E.V. Bom, prevalecem as obras de arte moderna. È uma linha comum que as instituições financeiras do Brasil têm, pois elas começaram a formar suas coleções no final da década de 1960. Os Bancos eram interessados em arte moderna. Nessa época, procuravam-se obras de Portinari, Milton da Costa, Volpi, Di Cavalcanti, todos artistas que estavam vivos. Essas instituições compravam as obras diretamente desses artistas, e nesse sentido elas eram contemporâneas porque estavam sendo produzidas naqueles tempos. A gente percebe um traço comum, tanto no Banco Santander quanto no Banco Real, que já tinham incorporado outros acervos, como por exemplo, o acervo do Banco Sudameris, o Banco da América do Sul, o Banespa, etc. Todas essas instituições tinham em comum esse início de colecionismo da década 1960, que era um momento de boom brasileiro, da calmaria da década pós década de 1950, do pós-guerra. Essa foi a época em que os Bancos se fortaleceram e começaram a dialogar com o mercado da arte. Após a fusão do Banco Santander e do Banco Real, a coleção agregou em torno de 3 mil obras, e no momento estamos identificando qual é o seu perfil. As obras que não se enquadram nessa característica global da coleção são doadas para instituições públicas que possuam um lugar para elas em seus próprios acervos. No momento estamos tentando chegar ao número de mil obras apenas e assim tentar dar um perfil mais homogêneo para a coleção que tem o objetivo de ser uma coleção cultural.

ISTOÉ A formação de grandes acervos é uma tendência mundial na medida em que grandes empresas de um mesmo setor, não somente o dos Bancos, realizam cada vez mais fusões. Em sua opinião isso torna estes acervos mais ou menos acessíveis pelo público?

E.V.Eu acho que isso é bom porque está se criando uma especialização para esses acervos formados por esse tipo processo. Do nosso ponto de vista, o acervo do Banco Santander é público, é um acervo de arte brasileira e temos todo um investimento em manutenção, pesquisa, preservação e atualização desse patrimônio. As obras de arte quando elas fazem parte de coleções privadas ou institucionais dependem desse mantenedor. O Banco tem o objetivo de valorizar esse patrimônio, tentando levar ao público as coleções através de publicações, exposições, que abrem um diálogo com o universo da pesquisa. Fizemos um livro sobre a coleção do Real e estamos preparando um livro sobre a coleção integrada do Grupo Santander.

ISTOÉ Qual foi papel do acervo junto à curadoria do projeto “Convivendo com Arte”?

E.V. No caso, o curador já trabalhava junto ao acervo desde o Banco Real.

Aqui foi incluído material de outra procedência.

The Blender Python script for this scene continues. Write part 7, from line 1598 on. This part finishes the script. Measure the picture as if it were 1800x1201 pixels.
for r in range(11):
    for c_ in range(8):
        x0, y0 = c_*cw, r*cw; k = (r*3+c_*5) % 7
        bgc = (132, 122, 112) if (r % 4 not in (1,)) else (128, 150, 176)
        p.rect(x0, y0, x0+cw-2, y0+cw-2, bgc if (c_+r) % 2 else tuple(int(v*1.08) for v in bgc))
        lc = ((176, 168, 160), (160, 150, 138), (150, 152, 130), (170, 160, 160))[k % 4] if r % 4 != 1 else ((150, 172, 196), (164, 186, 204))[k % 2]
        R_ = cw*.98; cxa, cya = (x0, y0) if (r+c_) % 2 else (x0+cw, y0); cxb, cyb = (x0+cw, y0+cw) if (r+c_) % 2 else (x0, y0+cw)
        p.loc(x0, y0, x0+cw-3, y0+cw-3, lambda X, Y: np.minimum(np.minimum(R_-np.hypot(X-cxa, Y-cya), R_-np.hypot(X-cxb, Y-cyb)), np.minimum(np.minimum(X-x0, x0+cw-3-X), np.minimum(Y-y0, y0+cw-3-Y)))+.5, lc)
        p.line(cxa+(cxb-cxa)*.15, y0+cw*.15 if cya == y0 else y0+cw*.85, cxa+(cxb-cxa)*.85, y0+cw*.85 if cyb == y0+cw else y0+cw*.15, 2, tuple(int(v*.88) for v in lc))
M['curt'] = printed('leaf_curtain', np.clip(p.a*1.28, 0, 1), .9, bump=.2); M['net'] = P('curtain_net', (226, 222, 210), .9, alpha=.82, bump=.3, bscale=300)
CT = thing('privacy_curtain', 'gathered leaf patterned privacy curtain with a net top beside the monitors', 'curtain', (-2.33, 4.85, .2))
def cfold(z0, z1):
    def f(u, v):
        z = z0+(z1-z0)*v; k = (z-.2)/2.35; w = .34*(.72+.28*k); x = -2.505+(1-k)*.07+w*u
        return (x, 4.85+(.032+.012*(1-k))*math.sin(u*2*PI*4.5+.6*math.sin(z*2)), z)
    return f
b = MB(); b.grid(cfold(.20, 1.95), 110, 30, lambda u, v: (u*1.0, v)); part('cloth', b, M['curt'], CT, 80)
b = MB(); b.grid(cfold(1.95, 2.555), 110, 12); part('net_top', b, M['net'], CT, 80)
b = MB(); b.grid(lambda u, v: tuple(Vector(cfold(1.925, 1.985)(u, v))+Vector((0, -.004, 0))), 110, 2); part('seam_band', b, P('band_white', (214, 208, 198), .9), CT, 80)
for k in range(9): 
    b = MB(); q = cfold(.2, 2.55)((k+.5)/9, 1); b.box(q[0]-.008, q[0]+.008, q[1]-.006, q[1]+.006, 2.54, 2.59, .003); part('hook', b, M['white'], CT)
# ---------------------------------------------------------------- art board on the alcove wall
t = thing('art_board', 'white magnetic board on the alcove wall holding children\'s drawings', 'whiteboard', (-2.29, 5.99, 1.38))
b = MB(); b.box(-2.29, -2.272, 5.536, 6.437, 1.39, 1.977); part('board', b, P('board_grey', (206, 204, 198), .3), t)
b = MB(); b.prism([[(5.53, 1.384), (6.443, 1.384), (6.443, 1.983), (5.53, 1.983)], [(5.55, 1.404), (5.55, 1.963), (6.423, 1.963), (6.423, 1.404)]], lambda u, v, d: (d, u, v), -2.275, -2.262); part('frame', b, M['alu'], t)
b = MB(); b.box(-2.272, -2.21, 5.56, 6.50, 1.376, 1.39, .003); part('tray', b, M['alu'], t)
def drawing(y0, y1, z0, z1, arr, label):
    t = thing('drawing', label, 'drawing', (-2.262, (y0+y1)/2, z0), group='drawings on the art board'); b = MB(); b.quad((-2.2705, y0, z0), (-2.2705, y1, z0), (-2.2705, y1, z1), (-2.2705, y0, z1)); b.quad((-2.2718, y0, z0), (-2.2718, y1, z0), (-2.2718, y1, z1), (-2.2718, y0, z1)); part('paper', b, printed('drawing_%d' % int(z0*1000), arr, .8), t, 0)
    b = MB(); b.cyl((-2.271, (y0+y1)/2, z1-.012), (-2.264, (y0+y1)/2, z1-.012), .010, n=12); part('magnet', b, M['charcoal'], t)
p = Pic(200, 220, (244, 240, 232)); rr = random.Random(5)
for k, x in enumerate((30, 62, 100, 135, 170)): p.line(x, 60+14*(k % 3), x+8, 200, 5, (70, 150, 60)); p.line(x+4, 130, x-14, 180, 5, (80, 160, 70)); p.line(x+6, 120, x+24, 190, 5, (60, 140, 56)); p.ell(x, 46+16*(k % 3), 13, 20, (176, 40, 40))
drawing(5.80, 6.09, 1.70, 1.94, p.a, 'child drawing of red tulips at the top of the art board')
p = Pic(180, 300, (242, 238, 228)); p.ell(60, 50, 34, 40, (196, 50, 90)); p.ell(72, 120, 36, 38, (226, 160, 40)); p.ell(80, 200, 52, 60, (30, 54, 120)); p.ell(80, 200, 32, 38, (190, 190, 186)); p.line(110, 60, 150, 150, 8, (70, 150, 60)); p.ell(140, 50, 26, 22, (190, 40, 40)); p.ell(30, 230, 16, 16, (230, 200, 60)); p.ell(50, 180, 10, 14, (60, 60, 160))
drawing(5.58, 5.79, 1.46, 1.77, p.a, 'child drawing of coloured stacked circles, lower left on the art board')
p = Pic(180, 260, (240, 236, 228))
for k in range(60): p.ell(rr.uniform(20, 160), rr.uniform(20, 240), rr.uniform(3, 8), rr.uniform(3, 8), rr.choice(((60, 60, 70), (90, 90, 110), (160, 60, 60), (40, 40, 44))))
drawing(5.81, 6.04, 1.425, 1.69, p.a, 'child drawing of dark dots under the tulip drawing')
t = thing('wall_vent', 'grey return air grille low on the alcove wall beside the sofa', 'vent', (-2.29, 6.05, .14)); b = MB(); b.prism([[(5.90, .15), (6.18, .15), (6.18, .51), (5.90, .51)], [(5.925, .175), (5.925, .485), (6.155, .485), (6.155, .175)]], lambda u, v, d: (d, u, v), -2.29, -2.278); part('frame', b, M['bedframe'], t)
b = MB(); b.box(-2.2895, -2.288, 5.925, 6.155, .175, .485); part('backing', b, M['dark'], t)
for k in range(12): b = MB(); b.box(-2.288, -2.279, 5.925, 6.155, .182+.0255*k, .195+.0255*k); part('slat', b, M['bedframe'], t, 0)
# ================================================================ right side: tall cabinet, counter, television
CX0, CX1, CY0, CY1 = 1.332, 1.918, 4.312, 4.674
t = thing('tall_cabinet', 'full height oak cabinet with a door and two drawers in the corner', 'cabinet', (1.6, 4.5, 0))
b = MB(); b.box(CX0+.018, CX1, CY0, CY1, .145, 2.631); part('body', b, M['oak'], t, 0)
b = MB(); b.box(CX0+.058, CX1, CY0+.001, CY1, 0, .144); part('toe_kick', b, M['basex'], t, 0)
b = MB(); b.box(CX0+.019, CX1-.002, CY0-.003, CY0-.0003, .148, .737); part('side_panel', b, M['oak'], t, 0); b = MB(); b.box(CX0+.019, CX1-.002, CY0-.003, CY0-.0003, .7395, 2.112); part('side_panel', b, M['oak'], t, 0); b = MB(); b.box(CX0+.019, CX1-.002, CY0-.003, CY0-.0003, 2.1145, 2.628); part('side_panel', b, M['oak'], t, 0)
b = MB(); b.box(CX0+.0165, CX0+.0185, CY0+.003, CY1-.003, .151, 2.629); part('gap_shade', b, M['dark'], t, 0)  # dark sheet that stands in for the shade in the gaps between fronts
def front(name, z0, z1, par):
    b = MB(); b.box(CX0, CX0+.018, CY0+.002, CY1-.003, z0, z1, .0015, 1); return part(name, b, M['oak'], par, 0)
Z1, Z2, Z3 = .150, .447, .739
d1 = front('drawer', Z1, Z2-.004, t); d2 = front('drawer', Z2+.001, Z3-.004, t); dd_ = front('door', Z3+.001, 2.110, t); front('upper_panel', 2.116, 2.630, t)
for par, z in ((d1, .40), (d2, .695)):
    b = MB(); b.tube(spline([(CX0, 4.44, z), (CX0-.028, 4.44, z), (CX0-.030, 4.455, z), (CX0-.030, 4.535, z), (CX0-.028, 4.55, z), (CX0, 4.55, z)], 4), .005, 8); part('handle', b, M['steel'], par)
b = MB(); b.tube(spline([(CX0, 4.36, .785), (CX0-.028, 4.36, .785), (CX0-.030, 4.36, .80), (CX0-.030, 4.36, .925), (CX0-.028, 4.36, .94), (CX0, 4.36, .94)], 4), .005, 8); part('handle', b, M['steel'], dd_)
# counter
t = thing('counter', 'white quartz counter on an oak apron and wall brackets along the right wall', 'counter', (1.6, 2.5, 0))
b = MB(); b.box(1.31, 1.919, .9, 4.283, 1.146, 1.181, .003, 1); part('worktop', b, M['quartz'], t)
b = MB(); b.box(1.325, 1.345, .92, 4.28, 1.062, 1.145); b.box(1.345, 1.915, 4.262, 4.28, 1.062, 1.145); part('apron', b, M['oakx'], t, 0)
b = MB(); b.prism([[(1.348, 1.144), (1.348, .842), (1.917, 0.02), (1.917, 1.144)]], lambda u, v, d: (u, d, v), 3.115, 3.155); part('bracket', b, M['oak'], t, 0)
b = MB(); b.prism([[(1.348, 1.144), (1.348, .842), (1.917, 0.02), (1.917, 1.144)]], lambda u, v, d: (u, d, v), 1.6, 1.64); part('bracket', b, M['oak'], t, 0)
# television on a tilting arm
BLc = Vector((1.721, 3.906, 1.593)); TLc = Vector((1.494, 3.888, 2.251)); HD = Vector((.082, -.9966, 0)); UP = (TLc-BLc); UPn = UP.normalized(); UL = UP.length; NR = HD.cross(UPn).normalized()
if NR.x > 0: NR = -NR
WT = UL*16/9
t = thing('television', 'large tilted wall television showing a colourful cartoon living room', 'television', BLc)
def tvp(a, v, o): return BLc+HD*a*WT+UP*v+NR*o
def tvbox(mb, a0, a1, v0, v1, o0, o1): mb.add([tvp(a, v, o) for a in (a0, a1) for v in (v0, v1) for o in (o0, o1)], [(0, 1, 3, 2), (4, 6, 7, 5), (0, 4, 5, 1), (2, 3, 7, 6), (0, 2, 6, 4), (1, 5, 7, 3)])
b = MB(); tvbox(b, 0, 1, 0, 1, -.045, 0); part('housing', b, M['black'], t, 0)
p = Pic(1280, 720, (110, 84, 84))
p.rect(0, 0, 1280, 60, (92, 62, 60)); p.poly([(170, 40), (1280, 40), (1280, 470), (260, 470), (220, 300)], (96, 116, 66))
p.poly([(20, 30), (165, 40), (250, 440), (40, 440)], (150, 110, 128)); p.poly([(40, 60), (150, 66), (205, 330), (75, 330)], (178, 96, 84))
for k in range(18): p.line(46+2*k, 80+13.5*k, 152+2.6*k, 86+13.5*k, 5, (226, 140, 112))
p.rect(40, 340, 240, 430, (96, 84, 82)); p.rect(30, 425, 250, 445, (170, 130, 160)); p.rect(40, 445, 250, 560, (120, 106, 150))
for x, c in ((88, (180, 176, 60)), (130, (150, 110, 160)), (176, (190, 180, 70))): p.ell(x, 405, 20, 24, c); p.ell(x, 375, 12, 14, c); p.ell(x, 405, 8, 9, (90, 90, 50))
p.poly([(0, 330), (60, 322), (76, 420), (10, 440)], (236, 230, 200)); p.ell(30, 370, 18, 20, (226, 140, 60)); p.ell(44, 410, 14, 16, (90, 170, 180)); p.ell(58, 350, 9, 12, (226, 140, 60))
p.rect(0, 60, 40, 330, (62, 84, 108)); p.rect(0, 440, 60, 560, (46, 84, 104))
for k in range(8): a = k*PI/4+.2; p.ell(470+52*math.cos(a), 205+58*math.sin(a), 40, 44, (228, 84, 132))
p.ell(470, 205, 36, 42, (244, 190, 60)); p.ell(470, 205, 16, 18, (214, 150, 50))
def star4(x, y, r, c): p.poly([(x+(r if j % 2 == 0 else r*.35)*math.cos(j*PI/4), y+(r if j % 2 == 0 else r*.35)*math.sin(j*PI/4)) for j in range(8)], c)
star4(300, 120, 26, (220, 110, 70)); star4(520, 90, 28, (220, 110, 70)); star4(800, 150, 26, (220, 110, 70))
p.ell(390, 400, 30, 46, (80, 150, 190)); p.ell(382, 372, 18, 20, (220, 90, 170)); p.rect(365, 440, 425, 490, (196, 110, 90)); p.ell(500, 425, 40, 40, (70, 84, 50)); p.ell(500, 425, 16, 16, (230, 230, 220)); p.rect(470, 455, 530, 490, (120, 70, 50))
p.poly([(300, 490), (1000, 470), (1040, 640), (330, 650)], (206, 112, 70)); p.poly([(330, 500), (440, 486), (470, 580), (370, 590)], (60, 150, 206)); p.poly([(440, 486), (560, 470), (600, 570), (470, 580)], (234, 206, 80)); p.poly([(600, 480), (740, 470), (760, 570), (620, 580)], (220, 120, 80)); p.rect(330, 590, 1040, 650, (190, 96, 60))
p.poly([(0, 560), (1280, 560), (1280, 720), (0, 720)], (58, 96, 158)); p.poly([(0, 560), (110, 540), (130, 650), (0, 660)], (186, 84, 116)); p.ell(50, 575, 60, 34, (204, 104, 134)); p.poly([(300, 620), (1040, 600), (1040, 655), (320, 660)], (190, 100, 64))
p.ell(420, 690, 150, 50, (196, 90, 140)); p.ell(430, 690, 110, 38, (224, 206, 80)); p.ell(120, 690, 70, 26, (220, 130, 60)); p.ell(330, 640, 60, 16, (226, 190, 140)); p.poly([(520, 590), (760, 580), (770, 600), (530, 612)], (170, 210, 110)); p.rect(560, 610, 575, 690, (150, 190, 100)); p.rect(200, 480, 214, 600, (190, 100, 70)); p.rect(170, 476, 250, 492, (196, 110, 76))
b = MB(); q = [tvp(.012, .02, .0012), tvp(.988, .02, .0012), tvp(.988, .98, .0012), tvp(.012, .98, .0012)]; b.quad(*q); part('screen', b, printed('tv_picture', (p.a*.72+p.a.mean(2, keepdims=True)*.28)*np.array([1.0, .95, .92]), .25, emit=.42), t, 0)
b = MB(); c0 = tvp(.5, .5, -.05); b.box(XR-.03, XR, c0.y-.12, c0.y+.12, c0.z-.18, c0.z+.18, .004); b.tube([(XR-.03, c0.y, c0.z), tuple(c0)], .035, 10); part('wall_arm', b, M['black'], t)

Quando chegou a nova coleção, começamos a pensar um novo núcleo e o nosso objetivo passou a ser o de levar uma quantidade de obras para a sede administrativa do Santander, onde hoje trabalham cerca 6 mil pessoas. Neste local estão trabalhadores que advêm de diferentes instituições financeiras e que passaram a trabalhar juntos após a fusão. Muitas das obras já eram familiares a algumas dessas pessoas, mas a outras não. O projeto é uma maneira de apresentar aos próprios funcionários do banco este novo acervo, e é um jeito de se criar uma memória comum sobre as obras de arte do banco. Existe uma linha de diálogo dessas obras que estão arranjadas pela sede do Santander, e isso é um treino para o olhar. As pessoas a partir do momento que começam a identificar esses temas passam a perceber esse discurso comum que é o da arte no ambiente de trabalho.